Karzai angrily suspended security talks with the US, as Washington scrambled to save the Doha talks by getting the Taliban to take down the offending banner. No peace talks started between the US and Taliban on Thursday, and a visit by the Afghan High Peace Council to Qatar on Friday too was cancelled. In Kabul, Karzai called in envoys from Russia and China and India to brief them on his position, even as Kerry tried to pacify him about the talks.

While the US takes some time to pacify Karzai, sources said the first deals the US would be looking for includes the release of a US soldier, Bowe Bergdahl, in Taliban custody. On Thursday, Taliban spokesmen said he could be released in return for five Taliban prisoners from Guantanamo Bay.
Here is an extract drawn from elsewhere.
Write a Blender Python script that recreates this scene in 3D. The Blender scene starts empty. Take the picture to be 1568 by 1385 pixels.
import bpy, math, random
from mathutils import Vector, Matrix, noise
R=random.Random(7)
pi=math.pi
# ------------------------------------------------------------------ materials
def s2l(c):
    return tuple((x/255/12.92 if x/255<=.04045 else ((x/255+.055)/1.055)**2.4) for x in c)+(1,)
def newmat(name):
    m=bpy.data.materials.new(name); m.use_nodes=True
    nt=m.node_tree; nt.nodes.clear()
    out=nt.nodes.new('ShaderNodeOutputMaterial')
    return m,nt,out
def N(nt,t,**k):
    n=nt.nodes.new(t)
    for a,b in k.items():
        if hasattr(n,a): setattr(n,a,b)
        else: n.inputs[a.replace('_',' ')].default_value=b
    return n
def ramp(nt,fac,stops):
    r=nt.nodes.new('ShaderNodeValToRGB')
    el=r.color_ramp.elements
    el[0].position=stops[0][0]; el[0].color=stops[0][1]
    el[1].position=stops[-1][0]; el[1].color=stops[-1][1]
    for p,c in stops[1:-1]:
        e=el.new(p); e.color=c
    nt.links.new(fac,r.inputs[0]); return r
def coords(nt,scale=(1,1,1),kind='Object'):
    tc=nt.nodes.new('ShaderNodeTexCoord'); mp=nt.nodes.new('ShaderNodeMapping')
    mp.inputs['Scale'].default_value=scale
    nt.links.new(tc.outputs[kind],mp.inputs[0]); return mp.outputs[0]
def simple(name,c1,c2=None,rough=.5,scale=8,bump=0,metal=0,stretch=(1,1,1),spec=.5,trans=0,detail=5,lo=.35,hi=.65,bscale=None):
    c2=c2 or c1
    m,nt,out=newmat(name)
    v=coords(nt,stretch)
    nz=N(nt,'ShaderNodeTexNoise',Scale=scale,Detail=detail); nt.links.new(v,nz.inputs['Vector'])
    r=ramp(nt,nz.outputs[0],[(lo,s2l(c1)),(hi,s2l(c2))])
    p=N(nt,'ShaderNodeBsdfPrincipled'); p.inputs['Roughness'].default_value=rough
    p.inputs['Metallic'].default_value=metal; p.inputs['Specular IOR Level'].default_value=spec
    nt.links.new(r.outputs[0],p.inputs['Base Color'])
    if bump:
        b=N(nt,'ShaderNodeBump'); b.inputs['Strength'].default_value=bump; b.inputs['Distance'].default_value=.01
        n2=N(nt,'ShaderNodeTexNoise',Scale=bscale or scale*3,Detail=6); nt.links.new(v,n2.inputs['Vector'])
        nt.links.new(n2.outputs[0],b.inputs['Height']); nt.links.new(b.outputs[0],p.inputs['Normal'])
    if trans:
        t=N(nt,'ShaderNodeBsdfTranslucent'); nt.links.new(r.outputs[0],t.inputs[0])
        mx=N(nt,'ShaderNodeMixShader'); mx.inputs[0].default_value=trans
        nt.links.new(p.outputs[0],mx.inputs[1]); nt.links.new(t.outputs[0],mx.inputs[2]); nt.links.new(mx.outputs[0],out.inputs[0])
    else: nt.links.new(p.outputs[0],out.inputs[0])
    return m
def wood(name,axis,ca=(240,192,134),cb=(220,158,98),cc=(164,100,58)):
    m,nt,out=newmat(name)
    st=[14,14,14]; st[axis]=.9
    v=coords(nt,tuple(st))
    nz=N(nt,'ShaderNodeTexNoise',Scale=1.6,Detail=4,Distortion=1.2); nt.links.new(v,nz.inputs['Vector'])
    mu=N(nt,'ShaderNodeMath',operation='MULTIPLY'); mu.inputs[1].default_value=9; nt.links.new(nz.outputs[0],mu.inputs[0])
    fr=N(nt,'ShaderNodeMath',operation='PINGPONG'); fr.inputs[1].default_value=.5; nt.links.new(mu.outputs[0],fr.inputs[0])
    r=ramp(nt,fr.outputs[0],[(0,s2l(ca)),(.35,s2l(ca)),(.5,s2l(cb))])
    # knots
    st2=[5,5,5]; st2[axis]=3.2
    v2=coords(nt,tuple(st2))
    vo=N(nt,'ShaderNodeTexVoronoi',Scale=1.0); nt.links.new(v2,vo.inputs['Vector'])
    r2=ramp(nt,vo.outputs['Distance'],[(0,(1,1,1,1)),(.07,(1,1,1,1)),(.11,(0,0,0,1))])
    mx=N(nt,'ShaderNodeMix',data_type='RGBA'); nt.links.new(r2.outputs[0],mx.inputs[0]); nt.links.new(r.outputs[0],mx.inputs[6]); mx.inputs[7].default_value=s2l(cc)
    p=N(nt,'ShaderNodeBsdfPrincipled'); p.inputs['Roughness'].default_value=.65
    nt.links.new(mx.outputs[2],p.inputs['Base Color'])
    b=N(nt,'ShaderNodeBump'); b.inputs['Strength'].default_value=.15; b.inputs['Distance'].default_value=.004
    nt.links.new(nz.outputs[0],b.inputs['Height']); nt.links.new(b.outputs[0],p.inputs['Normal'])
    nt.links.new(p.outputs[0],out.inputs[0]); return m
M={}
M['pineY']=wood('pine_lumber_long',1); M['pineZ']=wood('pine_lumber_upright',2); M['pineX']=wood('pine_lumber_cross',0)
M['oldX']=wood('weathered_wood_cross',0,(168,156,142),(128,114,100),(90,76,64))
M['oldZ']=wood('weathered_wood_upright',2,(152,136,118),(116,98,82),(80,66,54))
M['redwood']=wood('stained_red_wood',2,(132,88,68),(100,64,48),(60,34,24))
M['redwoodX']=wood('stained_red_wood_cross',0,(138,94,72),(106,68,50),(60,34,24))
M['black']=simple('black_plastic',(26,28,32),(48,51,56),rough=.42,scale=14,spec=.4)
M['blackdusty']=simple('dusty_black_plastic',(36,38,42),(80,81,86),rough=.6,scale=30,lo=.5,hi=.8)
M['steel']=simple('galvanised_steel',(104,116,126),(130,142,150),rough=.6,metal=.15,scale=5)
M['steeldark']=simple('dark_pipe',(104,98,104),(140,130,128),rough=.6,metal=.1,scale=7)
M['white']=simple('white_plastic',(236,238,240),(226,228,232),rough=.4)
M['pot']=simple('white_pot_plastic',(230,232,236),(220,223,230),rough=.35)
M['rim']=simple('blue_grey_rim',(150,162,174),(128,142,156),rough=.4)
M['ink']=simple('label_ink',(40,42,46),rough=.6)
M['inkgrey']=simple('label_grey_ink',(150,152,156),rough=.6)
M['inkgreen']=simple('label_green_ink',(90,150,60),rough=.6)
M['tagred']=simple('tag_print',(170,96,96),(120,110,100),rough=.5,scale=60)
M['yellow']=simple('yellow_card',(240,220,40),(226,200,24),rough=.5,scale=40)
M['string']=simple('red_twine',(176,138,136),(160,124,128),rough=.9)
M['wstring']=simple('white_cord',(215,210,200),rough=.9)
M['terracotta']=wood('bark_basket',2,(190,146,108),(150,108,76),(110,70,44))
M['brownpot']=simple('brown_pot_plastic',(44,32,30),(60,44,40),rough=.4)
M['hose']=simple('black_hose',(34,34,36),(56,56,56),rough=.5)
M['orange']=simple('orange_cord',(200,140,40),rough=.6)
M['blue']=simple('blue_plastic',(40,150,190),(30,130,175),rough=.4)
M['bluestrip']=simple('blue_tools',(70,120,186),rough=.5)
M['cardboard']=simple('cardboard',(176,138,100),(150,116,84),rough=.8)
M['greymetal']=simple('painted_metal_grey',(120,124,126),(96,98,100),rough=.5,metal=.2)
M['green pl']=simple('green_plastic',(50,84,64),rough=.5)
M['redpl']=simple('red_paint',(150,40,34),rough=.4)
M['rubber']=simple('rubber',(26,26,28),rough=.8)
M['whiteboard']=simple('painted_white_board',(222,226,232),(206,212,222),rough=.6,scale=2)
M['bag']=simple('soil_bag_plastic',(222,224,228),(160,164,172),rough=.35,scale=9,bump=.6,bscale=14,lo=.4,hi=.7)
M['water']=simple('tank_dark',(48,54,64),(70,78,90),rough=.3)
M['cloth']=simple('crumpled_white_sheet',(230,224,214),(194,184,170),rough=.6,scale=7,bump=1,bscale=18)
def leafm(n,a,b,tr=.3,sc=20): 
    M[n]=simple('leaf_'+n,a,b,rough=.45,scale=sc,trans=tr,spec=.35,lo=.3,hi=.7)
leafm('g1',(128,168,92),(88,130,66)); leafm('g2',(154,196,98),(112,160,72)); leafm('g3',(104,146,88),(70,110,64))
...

The US has not yet agreed to that though there may be some offer of keeping the prisoners in Bagram rather than Cuba.

Second, the US will seek safe passage from the Taliban for their equipment and weapons as they prepare to leave Afghanistan. The Taliban may have entered peace talks but only on Wednesdaythey carried out an attack for which they even claimed responsibility. It’s clear the forthcoming negotiations will be arduous, where the Taliban have the advantage of waiting for their demands to be met, while the US is heading for the exits.